Rest in Peace
Say No to Trash (blog)
The effect mainstream funeral practises have on the earth is something I had thought a little about but never really researched. I knew the embalming chemicals were bad news, not to mention the space bodies take up in the earth, so I wondered about cremation and if that was any better. According to the article on the Soko, not really.
“Every time a body is cremated between 0.8 and 5.9 grams of mercury is released. This results in 1,000 to 7,800 pounds of mercury per year. Seventy-five per cent goes into the air and the rest ends up in the ground and water. The energy used to cremate one body is enough to drive 4,800 miles.

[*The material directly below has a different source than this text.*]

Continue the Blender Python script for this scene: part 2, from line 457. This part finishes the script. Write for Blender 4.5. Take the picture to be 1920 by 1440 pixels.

In a year of cremations, you could get to the moon and back 83 times.”
Wow, I’d much rather go to the moon and back 83 times. That would be much more fun! Pesticides are almost always used in cemeteries too-only organic pesticide free flowers for me please.
So what do we do instead? Ask our families to illegally set us up in a tree in a mountain somewhere or cremate us like Sam McGee and then scatter our ashes to the wind. I actually like that idea but apparently there are legal ways of going about it.
There are Green Burial sites, and there is no law saying bodies have to be embalmed. So let’s all go back to our Victorian days for a moment and think less about sex and more about death. Although they were all about embalming and putting bodies on more than one coffin so they would be preserved forever.
So just in case I die before you, I want a green funeral, and I want people to have fun at it (damn it). If there is food, please use real dishes and environmentally friendly dish soap to wash them. I’ll do double dish duty when I’m alive to make up for it. No Styrofoam puleeeeaaaase. Instead of a grave stone, plant a tree for me, and don’t forget to give it hug!